### SOURCE MATERIAL:
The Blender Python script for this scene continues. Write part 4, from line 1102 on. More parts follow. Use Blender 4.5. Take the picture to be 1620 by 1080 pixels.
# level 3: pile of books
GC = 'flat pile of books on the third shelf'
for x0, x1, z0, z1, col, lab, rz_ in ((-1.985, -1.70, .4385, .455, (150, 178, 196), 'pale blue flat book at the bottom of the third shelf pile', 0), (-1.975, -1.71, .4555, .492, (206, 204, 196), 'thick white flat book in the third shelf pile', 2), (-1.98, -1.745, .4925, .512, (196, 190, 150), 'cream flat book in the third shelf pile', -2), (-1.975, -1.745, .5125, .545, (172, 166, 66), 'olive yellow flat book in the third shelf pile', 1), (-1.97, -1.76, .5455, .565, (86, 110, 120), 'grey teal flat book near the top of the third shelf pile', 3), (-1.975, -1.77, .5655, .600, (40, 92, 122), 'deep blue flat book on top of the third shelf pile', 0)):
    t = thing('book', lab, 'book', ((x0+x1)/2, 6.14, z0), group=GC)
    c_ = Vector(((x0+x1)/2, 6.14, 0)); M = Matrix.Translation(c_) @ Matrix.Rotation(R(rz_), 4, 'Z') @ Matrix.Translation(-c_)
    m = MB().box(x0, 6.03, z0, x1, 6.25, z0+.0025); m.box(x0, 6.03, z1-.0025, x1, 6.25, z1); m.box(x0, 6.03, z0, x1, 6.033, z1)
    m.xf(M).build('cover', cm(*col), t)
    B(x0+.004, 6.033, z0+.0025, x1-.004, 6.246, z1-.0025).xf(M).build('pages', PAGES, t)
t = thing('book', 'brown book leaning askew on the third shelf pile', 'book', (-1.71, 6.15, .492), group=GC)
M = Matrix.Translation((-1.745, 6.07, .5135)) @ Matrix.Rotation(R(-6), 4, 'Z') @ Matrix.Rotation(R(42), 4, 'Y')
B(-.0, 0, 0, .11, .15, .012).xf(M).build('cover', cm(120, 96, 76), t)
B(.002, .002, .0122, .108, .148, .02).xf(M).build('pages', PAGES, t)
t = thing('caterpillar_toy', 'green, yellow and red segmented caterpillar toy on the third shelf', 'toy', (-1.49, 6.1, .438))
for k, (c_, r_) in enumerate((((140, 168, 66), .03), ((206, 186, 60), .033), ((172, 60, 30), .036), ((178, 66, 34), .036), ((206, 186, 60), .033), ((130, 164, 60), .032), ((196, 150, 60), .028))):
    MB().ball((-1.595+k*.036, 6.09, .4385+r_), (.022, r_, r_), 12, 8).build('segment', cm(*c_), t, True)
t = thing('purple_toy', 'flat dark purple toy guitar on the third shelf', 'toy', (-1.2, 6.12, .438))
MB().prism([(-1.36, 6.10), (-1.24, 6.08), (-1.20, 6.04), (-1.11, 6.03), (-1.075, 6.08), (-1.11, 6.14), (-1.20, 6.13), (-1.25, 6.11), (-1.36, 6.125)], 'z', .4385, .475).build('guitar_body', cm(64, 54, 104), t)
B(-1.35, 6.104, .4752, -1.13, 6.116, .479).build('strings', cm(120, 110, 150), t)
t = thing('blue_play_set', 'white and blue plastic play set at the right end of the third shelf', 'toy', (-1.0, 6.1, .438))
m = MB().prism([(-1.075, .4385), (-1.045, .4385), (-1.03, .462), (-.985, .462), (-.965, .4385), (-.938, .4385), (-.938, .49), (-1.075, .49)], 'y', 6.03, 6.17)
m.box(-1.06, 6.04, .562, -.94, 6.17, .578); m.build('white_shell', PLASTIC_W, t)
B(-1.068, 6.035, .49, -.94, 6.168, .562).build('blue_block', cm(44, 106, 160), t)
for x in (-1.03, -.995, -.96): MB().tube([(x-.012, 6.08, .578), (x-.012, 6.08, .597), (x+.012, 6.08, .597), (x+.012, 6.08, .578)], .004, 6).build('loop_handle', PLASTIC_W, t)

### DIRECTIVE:
Extract the complete data, matching each line exactly.

### OUTPUT OF THE EXERCISE:
The Blender Python script for this scene continues. Write part 4, from line 1102 on. More parts follow. Use Blender 4.5. Take the picture to be 1620 by 1080 pixels.
# level 3: pile of books
GC = 'flat pile of books on the third shelf'
for x0, x1, z0, z1, col, lab, rz_ in ((-1.985, -1.70, .4385, .455, (150, 178, 196), 'pale blue flat book at the bottom of the third shelf pile', 0), (-1.975, -1.71, .4555, .492, (206, 204, 196), 'thick white flat book in the third shelf pile', 2), (-1.98, -1.745, .4925, .512, (196, 190, 150), 'cream flat book in the third shelf pile', -2), (-1.975, -1.745, .5125, .545, (172, 166, 66), 'olive yellow flat book in the third shelf pile', 1), (-1.97, -1.76, .5455, .565, (86, 110, 120), 'grey teal flat book near the top of the third shelf pile', 3), (-1.975, -1.77, .5655, .600, (40, 92, 122), 'deep blue flat book on top of the third shelf pile', 0)):
    t = thing('book', lab, 'book', ((x0+x1)/2, 6.14, z0), group=GC)
    c_ = Vector(((x0+x1)/2, 6.14, 0)); M = Matrix.Translation(c_) @ Matrix.Rotation(R(rz_), 4, 'Z') @ Matrix.Translation(-c_)
    m = MB().box(x0, 6.03, z0, x1, 6.25, z0+.0025); m.box(x0, 6.03, z1-.0025, x1, 6.25, z1); m.box(x0, 6.03, z0, x1, 6.033, z1)
    m.xf(M).build('cover', cm(*col), t)
    B(x0+.004, 6.033, z0+.0025, x1-.004, 6.246, z1-.0025).xf(M).build('pages', PAGES, t)
t = thing('book', 'brown book leaning askew on the third shelf pile', 'book', (-1.71, 6.15, .492), group=GC)
M = Matrix.Translation((-1.745, 6.07, .5135)) @ Matrix.Rotation(R(-6), 4, 'Z') @ Matrix.Rotation(R(42), 4, 'Y')
B(-.0, 0, 0, .11, .15, .012).xf(M).build('cover', cm(120, 96, 76), t)
B(.002, .002, .0122, .108, .148, .02).xf(M).build('pages', PAGES, t)
t = thing('caterpillar_toy', 'green, yellow and red segmented caterpillar toy on the third shelf', 'toy', (-1.49, 6.1, .438))
for k, (c_, r_) in enumerate((((140, 168, 66), .03), ((206, 186, 60), .033), ((172, 60, 30), .036), ((178, 66, 34), .036), ((206, 186, 60), .033), ((130, 164, 60), .032), ((196, 150, 60), .028))):
    MB().ball((-1.595+k*.036, 6.09, .4385+r_), (.022, r_, r_), 12, 8).build('segment', cm(*c_), t, True)
t = thing('purple_toy', 'flat dark purple toy guitar on the third shelf', 'toy', (-1.2, 6.12, .438))
MB().prism([(-1.36, 6.10), (-1.24, 6.08), (-1.20, 6.04), (-1.11, 6.03), (-1.075, 6.08), (-1.11, 6.14), (-1.20, 6.13), (-1.25, 6.11), (-1.36, 6.125)], 'z', .4385, .475).build('guitar_body', cm(64, 54, 104), t)
B(-1.35, 6.104, .4752, -1.13, 6.116, .479).build('strings', cm(120, 110, 150), t)
t = thing('blue_play_set', 'white and blue plastic play set at the right end of the third shelf', 'toy', (-1.0, 6.1, .438))
m = MB().prism([(-1.075, .4385), (-1.045, .4385), (-1.03, .462), (-.985, .462), (-.965, .4385), (-.938, .4385), (-.938, .49), (-1.075, .49)], 'y', 6.03, 6.17)
m.box(-1.06, 6.04, .562, -.94, 6.17, .578); m.build('white_shell', PLASTIC_W, t)
B(-1.068, 6.035, .49, -.94, 6.168, .562).build('blue_block', cm(44, 106, 160), t)
for x in (-1.03, -.995, -.96): MB().tube([(x-.012, 6.08, .578), (x-.012, 6.08, .597), (x+.012, 6.08, .597), (x+.012, 6.08, .578)], .004, 6).build('loop_handle', PLASTIC_W, t)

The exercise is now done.